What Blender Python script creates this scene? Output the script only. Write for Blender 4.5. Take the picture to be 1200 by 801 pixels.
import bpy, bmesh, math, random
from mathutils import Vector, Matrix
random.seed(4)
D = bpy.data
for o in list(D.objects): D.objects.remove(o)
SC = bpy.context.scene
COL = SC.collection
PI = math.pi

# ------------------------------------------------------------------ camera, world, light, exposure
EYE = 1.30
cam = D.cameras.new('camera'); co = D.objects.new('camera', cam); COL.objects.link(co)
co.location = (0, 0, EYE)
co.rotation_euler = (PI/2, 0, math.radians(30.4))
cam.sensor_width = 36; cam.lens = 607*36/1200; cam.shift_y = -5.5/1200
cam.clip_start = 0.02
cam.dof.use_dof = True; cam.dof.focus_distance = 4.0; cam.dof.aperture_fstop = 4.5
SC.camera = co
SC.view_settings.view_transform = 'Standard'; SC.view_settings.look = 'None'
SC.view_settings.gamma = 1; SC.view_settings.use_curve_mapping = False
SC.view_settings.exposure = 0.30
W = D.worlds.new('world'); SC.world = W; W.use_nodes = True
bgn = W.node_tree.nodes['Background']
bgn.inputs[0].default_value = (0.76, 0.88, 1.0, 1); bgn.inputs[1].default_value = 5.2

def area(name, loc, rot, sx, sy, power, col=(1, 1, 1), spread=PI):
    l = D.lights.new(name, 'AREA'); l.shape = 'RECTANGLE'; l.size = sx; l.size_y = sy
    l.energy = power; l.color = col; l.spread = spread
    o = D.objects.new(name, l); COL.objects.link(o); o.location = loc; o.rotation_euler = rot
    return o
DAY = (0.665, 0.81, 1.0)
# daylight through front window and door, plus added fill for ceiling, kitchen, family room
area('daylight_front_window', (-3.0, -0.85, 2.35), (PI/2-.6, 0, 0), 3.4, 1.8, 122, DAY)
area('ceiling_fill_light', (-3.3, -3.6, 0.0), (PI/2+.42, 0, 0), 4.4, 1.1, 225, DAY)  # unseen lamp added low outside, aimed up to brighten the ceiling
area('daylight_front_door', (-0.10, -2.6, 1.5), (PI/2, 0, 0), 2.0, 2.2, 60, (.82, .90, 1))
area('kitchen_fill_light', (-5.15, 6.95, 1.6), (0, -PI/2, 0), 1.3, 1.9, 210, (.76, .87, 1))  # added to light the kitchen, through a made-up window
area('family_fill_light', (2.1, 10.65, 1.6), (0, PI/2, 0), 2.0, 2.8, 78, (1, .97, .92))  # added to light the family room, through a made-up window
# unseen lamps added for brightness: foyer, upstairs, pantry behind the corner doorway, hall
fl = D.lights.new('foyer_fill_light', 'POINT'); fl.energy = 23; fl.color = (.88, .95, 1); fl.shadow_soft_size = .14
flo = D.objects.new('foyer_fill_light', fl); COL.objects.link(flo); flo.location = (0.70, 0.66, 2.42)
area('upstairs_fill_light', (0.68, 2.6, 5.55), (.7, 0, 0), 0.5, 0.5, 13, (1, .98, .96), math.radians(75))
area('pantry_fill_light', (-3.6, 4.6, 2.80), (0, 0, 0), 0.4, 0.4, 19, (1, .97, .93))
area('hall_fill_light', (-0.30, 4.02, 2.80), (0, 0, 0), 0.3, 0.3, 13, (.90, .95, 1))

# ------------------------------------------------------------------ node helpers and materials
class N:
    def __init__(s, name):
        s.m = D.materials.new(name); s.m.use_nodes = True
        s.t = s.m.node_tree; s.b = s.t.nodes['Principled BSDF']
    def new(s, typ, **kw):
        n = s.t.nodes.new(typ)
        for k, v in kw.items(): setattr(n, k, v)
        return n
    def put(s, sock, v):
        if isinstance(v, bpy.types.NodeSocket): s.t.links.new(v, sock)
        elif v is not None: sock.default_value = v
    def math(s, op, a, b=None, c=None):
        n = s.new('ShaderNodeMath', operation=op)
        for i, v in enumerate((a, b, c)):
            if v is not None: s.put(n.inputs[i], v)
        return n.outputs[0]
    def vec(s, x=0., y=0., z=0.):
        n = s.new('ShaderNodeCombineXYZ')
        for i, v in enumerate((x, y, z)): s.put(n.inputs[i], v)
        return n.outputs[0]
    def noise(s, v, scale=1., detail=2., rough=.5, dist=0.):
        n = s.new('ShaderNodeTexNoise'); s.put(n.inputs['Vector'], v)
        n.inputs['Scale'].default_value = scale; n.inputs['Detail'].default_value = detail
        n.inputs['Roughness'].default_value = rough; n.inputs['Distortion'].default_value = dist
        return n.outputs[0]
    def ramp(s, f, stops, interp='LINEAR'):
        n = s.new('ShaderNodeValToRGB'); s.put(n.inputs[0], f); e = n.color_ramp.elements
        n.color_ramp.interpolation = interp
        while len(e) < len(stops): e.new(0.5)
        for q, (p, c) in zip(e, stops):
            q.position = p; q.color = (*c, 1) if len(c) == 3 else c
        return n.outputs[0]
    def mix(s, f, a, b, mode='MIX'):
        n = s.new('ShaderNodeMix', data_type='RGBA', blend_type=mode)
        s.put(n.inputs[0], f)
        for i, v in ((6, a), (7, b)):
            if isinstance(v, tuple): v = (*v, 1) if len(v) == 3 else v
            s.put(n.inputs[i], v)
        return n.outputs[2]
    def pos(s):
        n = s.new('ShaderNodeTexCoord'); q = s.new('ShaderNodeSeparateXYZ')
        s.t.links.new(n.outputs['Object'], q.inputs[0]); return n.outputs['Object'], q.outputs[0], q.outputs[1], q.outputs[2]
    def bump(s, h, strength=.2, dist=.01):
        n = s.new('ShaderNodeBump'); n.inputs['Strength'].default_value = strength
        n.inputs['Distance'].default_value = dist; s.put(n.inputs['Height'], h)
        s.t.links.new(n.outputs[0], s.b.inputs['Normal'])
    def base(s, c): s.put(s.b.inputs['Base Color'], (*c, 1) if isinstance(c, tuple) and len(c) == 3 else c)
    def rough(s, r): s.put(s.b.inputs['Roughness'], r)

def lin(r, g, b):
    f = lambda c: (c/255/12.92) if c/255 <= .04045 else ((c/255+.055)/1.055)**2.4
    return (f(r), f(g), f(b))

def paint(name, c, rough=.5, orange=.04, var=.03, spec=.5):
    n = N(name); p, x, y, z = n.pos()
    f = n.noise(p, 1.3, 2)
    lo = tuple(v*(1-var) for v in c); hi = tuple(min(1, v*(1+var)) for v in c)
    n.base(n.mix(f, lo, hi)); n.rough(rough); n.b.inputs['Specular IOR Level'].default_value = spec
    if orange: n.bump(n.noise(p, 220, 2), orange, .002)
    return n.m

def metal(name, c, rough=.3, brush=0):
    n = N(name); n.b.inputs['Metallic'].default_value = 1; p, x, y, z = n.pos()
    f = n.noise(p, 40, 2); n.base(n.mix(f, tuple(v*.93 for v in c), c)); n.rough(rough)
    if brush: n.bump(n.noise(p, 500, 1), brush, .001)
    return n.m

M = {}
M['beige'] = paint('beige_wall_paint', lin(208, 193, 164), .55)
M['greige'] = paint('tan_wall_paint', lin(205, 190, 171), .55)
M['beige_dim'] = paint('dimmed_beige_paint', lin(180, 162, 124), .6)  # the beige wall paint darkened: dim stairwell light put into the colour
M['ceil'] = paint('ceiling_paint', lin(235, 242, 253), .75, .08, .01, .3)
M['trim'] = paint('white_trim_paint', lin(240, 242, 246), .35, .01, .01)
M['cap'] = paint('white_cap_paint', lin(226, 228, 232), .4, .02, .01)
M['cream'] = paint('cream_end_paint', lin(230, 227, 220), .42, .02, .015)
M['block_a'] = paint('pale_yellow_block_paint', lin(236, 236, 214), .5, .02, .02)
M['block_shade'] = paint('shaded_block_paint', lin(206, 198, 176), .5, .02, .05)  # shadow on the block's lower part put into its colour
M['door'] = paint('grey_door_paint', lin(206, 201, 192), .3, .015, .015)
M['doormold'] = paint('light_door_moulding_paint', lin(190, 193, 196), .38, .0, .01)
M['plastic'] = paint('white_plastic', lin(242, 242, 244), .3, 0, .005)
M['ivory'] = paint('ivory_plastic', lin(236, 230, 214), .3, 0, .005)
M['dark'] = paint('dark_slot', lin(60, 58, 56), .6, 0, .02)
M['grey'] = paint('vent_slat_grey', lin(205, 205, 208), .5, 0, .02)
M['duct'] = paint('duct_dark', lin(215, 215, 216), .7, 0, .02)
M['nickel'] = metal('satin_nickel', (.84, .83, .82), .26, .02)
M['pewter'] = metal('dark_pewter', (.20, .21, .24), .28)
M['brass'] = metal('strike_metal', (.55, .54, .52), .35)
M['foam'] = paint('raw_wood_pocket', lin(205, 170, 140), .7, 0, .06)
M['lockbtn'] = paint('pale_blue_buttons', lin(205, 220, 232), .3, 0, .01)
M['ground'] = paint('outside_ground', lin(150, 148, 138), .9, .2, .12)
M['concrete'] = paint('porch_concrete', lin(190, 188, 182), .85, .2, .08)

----

*WHAT THIS TASK INVOLVES*. List all lines in the material containing the string "scene".

*FINISHED TASK*.
What Blender Python script creates this scene? Output the script only. Write for Blender 4.5. Take the picture to be 1200 by 801 pixels.
SC = bpy.context.scene